In 1938, he wrote about a mystic union with the Blessed Virgin Mary in the chapel of Trinita dei Monti in Rome: “I was caught in my whole body, all night, in recollection and very intimate union with Her. It was like knowing Mary anew.” In one sense, this is rather conventional piety invoking mystical discourse to speak of a deepening spiritual relationship with the mother of Jesus. But Père Philippe goes much further; for him, the “very obscure graces” he receives legitimize his erotic urges. His sexual organs thus become means of initiating nuns and young laywomen into his mystico-sexual practices, a way to explore the very relationship between Jesus and Mary.

This is the stuff of blasphemy. No less a French intellectual luminary than Jacques Maritain wrote in his diary that “to my mind, Fr. Thomas is mad. Fr. Marie-Dominique Philippe knows that fact and says that his brother is a saint, everything is O.K. Another madman. The devil is raging in this incredible affair. … For me this is an extraordinary case of schizophrenia – too rich a wine [a sincere craving for sanctity etc.] in a double-bottomed goatskin, the rot of which had made the wine turn into perversion.”

What Mr. Vanier knew that Mr. Maritain did not was that the cabal of initiates gathered around Père Philippe, including his brother Marie-Dominique, and his sister, the Prioress Mother Cécile, were apparently as adept at sexual predation as the spiritual master himself. His sister was a grooming enabler, the Ghislaine Maxwell of this sordid drama, accused in the L’Arche report of pushing her nuns “into the arms of her brother” and of “incestuous” relations. The rot was extensive, insidious, encased in secrecy and ruthless in nurturing a culture hidden in plain sight. And Mr. Vanier was fully onside. He wrote in his autobiography that Père Philippe “loved me and accepted me the way I was. It was liberating for me. It is wonderful to be seen, to be recognized as a person who has a destiny and a mission.” That destiny and mission were, in great measure, defined by Père Philippe.

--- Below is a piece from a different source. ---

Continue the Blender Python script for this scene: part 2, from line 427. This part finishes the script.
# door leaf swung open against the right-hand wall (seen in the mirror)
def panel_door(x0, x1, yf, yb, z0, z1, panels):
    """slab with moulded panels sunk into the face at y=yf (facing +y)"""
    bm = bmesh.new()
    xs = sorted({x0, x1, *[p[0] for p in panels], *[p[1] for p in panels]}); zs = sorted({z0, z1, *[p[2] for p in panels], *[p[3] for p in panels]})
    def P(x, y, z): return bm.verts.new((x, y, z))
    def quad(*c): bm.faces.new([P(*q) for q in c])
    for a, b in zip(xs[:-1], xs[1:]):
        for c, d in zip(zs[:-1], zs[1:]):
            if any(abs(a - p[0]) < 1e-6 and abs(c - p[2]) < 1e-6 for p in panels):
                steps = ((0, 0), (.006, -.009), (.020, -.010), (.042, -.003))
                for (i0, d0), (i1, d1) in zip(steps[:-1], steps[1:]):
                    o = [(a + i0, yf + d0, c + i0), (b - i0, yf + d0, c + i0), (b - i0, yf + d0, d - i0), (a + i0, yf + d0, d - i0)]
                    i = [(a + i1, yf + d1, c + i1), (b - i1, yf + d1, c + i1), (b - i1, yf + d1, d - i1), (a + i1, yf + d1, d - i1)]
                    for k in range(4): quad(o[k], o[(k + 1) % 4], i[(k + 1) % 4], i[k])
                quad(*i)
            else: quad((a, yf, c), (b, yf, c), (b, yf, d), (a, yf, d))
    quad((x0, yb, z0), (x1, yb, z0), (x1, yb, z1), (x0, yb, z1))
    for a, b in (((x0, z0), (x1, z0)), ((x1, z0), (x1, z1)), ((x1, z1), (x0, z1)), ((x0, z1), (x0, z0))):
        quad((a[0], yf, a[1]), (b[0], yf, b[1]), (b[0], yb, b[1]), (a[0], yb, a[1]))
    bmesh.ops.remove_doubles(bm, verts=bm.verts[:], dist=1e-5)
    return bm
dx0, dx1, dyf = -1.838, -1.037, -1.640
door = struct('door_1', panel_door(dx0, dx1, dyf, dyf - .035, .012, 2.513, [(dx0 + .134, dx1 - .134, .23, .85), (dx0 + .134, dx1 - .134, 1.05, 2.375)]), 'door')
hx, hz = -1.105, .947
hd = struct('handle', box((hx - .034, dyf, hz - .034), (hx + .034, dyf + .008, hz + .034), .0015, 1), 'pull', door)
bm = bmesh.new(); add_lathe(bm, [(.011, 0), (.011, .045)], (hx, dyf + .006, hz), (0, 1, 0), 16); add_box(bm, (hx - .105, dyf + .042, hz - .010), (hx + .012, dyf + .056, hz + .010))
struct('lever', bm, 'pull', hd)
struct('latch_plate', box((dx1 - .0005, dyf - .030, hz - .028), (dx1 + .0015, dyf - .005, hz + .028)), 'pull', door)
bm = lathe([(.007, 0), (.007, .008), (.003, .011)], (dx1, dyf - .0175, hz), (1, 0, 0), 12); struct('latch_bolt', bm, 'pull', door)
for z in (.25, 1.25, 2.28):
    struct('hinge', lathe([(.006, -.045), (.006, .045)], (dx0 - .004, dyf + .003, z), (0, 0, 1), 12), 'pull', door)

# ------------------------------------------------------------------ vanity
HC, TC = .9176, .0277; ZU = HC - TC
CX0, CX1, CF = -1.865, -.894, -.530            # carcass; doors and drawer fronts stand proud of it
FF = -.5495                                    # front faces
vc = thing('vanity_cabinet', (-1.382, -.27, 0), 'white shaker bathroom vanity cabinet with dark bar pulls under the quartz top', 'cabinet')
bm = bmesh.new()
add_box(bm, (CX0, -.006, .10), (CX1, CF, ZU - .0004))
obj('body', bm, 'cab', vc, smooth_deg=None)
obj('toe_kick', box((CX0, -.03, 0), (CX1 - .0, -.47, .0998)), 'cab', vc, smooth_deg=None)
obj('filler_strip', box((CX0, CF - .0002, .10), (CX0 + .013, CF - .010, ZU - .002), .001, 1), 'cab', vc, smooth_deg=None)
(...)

As the L’Arche report notes: “Philippe was convinced he was announcing a new age for the Church. His message was too innovative to be understood. … This attracted hostility, and, in his view, the disgrace of being considered mentally ill.” The Vatican condemnation also sealed the loyalty of Père Philippe’s followers and ensured that at some point he would resurface in a new capacity, drawing on his special spiritual gifts.

And he would resurface in 1964, with the founding of the first L’Arche home in Trosly – a return from the wilderness of exile facilitated by Mr. Vanier himself. This allowed Père Philippe to continue his predatory behaviour unhindered, building a network held together by the notion that the initiates, the tout-petits or little ones, were “chosen” to be the recipients of his “mystic graces.”

The Philippe cult was an aberration of Catholic mysticism, a Gnostic sect with its own antinomian code, in which its mesmerizing leaders held in their thrall the young, the impressionable and the vulnerable, making the case that they were special in the new world of spiritual freedom wherein the erotic is divinized.

Both Père Philippe and Mr. Vanier drew on their self-invoked privileged relationship with the divine to channel their lust as they perfected their seductions in sacral terms: “It’s not us, it’s Mary and Jesus” and “Jesus and I are not two, we are one … and it is Jesus who loves you through me” – two phrases that appeared in some of the victim testimonies. Mr. Vanier at one point describes his genitals as a “sacrament of love.”

Rome was blindsided. Although Cardinal Paul Philippe (no relation) tried his best to monitor the cult in its early years, the two L’Arche co-founders’ careful veil meant that effective supervision was limited. As was customary at the time, the Vatican conducted its investigations in secret, so knowledge of Père Philippe’s spiritual modus operandi was limited to a few people. The Dominican Order itself was negligent in exercising its authority, and now there are formal investigations of the order’s own failures, initiated by the order itself.

The L’Arche report’s investigators note that this “narcissistic perverse nucleus within the Catholic Church” has spread to other spiritual or ecclesial communities, including many that are now being vigorously reformed or suppressed by Pope Francis. The commission also raised the point that Mr. Vanier’s spirituality is distinctly his own, born of his eccentric anthropology, unconventional reading of Scripture and exaltation of the heart over reason in opposition to the hierarchy of the institutional Catholic Church that declined to ordain him a priest. They write: “Jean Vanier’s mystical discourse proves to be elusive, disjointed and not very credible on both the rational and theological level.”

But it cannot be denied that his profile before his fall was extraordinary. He was seen as a living saint in our time, admired by multitudes irrespective of their faith, the darling of monarchs, pontiffs, presidents and prime ministers. And now that reputation is in tatters.

L’Arche, however, will endure, in no small part because it did with its report what Harvard historian Jill Lepore described, when speaking of the recently released Jan. 6 committee report: “For all its weight and consequence, [it] never asks why anyone believed Donald Trump.” The L’Arche report does ask why one would believe Père Philippe and Mr. Vanier, and in doing so proves that L’Arche is trying, with integrity, to make sense of the consequences.